_Direction_:
Output all lines exactly.

_The data_:

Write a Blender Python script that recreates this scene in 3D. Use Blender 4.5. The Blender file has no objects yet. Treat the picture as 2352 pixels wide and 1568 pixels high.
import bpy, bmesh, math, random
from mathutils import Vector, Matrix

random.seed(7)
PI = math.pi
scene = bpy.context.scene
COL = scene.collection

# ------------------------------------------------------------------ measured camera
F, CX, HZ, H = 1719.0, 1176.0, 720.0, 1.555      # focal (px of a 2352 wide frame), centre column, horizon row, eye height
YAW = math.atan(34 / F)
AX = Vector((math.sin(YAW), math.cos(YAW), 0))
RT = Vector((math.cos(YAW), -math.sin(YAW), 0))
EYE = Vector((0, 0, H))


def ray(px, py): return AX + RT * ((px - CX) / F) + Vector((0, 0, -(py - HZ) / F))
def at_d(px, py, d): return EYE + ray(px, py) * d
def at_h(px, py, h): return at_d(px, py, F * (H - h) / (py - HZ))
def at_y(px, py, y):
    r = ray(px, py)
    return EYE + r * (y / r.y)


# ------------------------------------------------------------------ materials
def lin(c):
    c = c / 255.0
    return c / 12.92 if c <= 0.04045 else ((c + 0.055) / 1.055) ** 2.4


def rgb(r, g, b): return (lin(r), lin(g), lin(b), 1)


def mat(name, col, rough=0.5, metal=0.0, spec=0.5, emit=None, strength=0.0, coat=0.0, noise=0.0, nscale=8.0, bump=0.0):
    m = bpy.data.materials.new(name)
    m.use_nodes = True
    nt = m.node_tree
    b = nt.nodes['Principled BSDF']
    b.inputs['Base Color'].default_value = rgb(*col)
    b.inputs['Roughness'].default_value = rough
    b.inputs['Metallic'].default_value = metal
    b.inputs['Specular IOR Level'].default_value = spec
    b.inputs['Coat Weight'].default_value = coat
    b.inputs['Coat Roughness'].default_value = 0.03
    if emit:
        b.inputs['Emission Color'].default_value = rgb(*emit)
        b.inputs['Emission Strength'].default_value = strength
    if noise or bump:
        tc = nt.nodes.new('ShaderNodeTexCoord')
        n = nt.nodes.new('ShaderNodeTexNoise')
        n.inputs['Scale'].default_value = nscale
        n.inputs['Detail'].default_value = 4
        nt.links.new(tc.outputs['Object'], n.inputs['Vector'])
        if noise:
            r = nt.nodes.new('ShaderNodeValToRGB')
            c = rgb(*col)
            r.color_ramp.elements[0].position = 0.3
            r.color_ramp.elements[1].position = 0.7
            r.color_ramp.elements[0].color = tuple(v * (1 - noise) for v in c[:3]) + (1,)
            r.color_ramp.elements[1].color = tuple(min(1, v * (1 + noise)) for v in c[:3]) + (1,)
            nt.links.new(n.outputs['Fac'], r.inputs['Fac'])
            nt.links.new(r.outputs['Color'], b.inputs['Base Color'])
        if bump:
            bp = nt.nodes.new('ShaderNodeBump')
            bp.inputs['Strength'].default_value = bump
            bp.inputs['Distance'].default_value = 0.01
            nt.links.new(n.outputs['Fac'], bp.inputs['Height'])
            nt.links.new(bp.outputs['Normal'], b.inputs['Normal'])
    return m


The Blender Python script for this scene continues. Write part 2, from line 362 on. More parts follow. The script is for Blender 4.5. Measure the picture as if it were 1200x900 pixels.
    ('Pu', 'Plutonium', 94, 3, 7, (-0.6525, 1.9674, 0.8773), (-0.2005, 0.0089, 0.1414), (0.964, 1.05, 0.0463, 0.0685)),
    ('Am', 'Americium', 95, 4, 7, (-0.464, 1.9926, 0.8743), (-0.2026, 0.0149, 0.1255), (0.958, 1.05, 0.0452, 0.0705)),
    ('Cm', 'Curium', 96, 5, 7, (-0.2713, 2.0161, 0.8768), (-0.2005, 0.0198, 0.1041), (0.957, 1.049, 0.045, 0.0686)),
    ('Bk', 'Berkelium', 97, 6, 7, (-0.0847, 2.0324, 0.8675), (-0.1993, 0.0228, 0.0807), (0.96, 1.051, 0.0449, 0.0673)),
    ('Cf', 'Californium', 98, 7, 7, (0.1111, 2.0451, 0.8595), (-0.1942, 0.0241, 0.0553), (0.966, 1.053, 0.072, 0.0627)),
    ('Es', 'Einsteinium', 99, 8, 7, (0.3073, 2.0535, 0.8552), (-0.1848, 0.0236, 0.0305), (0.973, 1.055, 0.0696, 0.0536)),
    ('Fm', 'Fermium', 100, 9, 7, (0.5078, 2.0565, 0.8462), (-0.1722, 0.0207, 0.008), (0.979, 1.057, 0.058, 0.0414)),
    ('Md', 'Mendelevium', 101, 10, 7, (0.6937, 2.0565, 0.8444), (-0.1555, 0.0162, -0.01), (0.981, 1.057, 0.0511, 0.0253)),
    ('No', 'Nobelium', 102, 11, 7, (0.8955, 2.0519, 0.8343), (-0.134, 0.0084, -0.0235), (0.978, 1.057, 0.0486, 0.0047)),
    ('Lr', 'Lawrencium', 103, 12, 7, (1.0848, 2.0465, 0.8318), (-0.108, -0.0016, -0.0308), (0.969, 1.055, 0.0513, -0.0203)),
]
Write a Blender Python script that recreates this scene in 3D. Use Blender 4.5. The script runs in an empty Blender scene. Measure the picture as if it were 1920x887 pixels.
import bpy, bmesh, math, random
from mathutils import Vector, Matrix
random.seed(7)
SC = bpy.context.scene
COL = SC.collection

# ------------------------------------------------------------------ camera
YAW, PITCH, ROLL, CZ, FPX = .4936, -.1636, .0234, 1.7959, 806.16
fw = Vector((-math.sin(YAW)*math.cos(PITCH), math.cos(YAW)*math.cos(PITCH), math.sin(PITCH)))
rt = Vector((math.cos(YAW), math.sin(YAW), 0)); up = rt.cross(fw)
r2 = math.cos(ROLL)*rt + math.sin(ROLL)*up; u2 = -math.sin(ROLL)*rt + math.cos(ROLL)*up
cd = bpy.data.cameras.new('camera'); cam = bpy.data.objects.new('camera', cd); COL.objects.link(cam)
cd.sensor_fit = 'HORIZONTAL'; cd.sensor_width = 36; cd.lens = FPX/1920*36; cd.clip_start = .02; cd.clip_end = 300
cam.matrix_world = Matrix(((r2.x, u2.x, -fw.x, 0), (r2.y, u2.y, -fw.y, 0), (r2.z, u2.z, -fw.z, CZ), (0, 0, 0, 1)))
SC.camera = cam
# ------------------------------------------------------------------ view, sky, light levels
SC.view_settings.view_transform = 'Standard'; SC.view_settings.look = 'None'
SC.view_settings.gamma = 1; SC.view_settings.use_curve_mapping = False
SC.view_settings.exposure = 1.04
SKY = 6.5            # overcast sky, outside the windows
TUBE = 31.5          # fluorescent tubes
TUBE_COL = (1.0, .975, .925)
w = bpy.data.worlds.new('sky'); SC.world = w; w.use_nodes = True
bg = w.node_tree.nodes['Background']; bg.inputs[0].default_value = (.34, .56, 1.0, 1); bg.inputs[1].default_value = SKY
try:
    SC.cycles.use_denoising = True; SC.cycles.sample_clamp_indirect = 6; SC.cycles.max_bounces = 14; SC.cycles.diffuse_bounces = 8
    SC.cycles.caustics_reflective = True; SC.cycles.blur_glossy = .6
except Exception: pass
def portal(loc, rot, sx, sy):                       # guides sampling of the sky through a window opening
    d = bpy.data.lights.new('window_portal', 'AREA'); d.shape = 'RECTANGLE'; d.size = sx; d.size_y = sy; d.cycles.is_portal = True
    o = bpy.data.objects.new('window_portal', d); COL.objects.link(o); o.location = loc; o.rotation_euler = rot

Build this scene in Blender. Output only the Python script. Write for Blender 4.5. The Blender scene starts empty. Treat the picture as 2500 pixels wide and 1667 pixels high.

_Problem solution_:
Write a Blender Python script that recreates this scene in 3D. Use Blender 4.5. The Blender file has no objects yet. Treat the picture as 2352 pixels wide and 1568 pixels high.
import bpy, bmesh, math, random
from mathutils import Vector, Matrix

random.seed(7)
PI = math.pi
scene = bpy.context.scene
COL = scene.collection

# ------------------------------------------------------------------ measured camera
F, CX, HZ, H = 1719.0, 1176.0, 720.0, 1.555      # focal (px of a 2352 wide frame), centre column, horizon row, eye height
YAW = math.atan(34 / F)
AX = Vector((math.sin(YAW), math.cos(YAW), 0))
RT = Vector((math.cos(YAW), -math.sin(YAW), 0))
EYE = Vector((0, 0, H))


def ray(px, py): return AX + RT * ((px - CX) / F) + Vector((0, 0, -(py - HZ) / F))
def at_d(px, py, d): return EYE + ray(px, py) * d
def at_h(px, py, h): return at_d(px, py, F * (H - h) / (py - HZ))
def at_y(px, py, y):
    r = ray(px, py)
    return EYE + r * (y / r.y)


# ------------------------------------------------------------------ materials
def lin(c):
    c = c / 255.0
    return c / 12.92 if c <= 0.04045 else ((c + 0.055) / 1.055) ** 2.4


def rgb(r, g, b): return (lin(r), lin(g), lin(b), 1)


def mat(name, col, rough=0.5, metal=0.0, spec=0.5, emit=None, strength=0.0, coat=0.0, noise=0.0, nscale=8.0, bump=0.0):
    m = bpy.data.materials.new(name)
    m.use_nodes = True
    nt = m.node_tree
    b = nt.nodes['Principled BSDF']
    b.inputs['Base Color'].default_value = rgb(*col)
    b.inputs['Roughness'].default_value = rough
    b.inputs['Metallic'].default_value = metal
    b.inputs['Specular IOR Level'].default_value = spec
    b.inputs['Coat Weight'].default_value = coat
    b.inputs['Coat Roughness'].default_value = 0.03
    if emit:
        b.inputs['Emission Color'].default_value = rgb(*emit)
        b.inputs['Emission Strength'].default_value = strength
    if noise or bump:
        tc = nt.nodes.new('ShaderNodeTexCoord')
        n = nt.nodes.new('ShaderNodeTexNoise')
        n.inputs['Scale'].default_value = nscale
        n.inputs['Detail'].default_value = 4
        nt.links.new(tc.outputs['Object'], n.inputs['Vector'])
        if noise:
            r = nt.nodes.new('ShaderNodeValToRGB')
            c = rgb(*col)
            r.color_ramp.elements[0].position = 0.3
            r.color_ramp.elements[1].position = 0.7
            r.color_ramp.elements[0].color = tuple(v * (1 - noise) for v in c[:3]) + (1,)
            r.color_ramp.elements[1].color = tuple(min(1, v * (1 + noise)) for v in c[:3]) + (1,)
            nt.links.new(n.outputs['Fac'], r.inputs['Fac'])
            nt.links.new(r.outputs['Color'], b.inputs['Base Color'])
        if bump:
            bp = nt.nodes.new('ShaderNodeBump')
            bp.inputs['Strength'].default_value = bump
            bp.inputs['Distance'].default_value = 0.01
            nt.links.new(n.outputs['Fac'], bp.inputs['Height'])
            nt.links.new(bp.outputs['Normal'], b.inputs['Normal'])
    return m


The Blender Python script for this scene continues. Write part 2, from line 362 on. More parts follow. The script is for Blender 4.5. Measure the picture as if it were 1200x900 pixels.
    ('Pu', 'Plutonium', 94, 3, 7, (-0.6525, 1.9674, 0.8773), (-0.2005, 0.0089, 0.1414), (0.964, 1.05, 0.0463, 0.0685)),
    ('Am', 'Americium', 95, 4, 7, (-0.464, 1.9926, 0.8743), (-0.2026, 0.0149, 0.1255), (0.958, 1.05, 0.0452, 0.0705)),
    ('Cm', 'Curium', 96, 5, 7, (-0.2713, 2.0161, 0.8768), (-0.2005, 0.0198, 0.1041), (0.957, 1.049, 0.045, 0.0686)),
    ('Bk', 'Berkelium', 97, 6, 7, (-0.0847, 2.0324, 0.8675), (-0.1993, 0.0228, 0.0807), (0.96, 1.051, 0.0449, 0.0673)),
    ('Cf', 'Californium', 98, 7, 7, (0.1111, 2.0451, 0.8595), (-0.1942, 0.0241, 0.0553), (0.966, 1.053, 0.072, 0.0627)),
    ('Es', 'Einsteinium', 99, 8, 7, (0.3073, 2.0535, 0.8552), (-0.1848, 0.0236, 0.0305), (0.973, 1.055, 0.0696, 0.0536)),
    ('Fm', 'Fermium', 100, 9, 7, (0.5078, 2.0565, 0.8462), (-0.1722, 0.0207, 0.008), (0.979, 1.057, 0.058, 0.0414)),
    ('Md', 'Mendelevium', 101, 10, 7, (0.6937, 2.0565, 0.8444), (-0.1555, 0.0162, -0.01), (0.981, 1.057, 0.0511, 0.0253)),
    ('No', 'Nobelium', 102, 11, 7, (0.8955, 2.0519, 0.8343), (-0.134, 0.0084, -0.0235), (0.978, 1.057, 0.0486, 0.0047)),
    ('Lr', 'Lawrencium', 103, 12, 7, (1.0848, 2.0465, 0.8318), (-0.108, -0.0016, -0.0308), (0.969, 1.055, 0.0513, -0.0203)),
]
Write a Blender Python script that recreates this scene in 3D. Use Blender 4.5. The script runs in an empty Blender scene. Measure the picture as if it were 1920x887 pixels.
import bpy, bmesh, math, random
from mathutils import Vector, Matrix
random.seed(7)
SC = bpy.context.scene
COL = SC.collection

# ------------------------------------------------------------------ camera
YAW, PITCH, ROLL, CZ, FPX = .4936, -.1636, .0234, 1.7959, 806.16
fw = Vector((-math.sin(YAW)*math.cos(PITCH), math.cos(YAW)*math.cos(PITCH), math.sin(PITCH)))
rt = Vector((math.cos(YAW), math.sin(YAW), 0)); up = rt.cross(fw)
r2 = math.cos(ROLL)*rt + math.sin(ROLL)*up; u2 = -math.sin(ROLL)*rt + math.cos(ROLL)*up
cd = bpy.data.cameras.new('camera'); cam = bpy.data.objects.new('camera', cd); COL.objects.link(cam)
cd.sensor_fit = 'HORIZONTAL'; cd.sensor_width = 36; cd.lens = FPX/1920*36; cd.clip_start = .02; cd.clip_end = 300
cam.matrix_world = Matrix(((r2.x, u2.x, -fw.x, 0), (r2.y, u2.y, -fw.y, 0), (r2.z, u2.z, -fw.z, CZ), (0, 0, 0, 1)))
SC.camera = cam
# ------------------------------------------------------------------ view, sky, light levels
SC.view_settings.view_transform = 'Standard'; SC.view_settings.look = 'None'
SC.view_settings.gamma = 1; SC.view_settings.use_curve_mapping = False
SC.view_settings.exposure = 1.04
SKY = 6.5            # overcast sky, outside the windows
TUBE = 31.5          # fluorescent tubes
TUBE_COL = (1.0, .975, .925)
w = bpy.data.worlds.new('sky'); SC.world = w; w.use_nodes = True
bg = w.node_tree.nodes['Background']; bg.inputs[0].default_value = (.34, .56, 1.0, 1); bg.inputs[1].default_value = SKY
try:
    SC.cycles.use_denoising = True; SC.cycles.sample_clamp_indirect = 6; SC.cycles.max_bounces = 14; SC.cycles.diffuse_bounces = 8
    SC.cycles.caustics_reflective = True; SC.cycles.blur_glossy = .6
except Exception: pass
def portal(loc, rot, sx, sy):                       # guides sampling of the sky through a window opening
    d = bpy.data.lights.new('window_portal', 'AREA'); d.shape = 'RECTANGLE'; d.size = sx; d.size_y = sy; d.cycles.is_portal = True
    o = bpy.data.objects.new('window_portal', d); COL.objects.link(o); o.location = loc; o.rotation_euler = rot

Build this scene in Blender. Output only the Python script. Write for Blender 4.5. The Blender scene starts empty. Treat the picture as 2500 pixels wide and 1667 pixels high.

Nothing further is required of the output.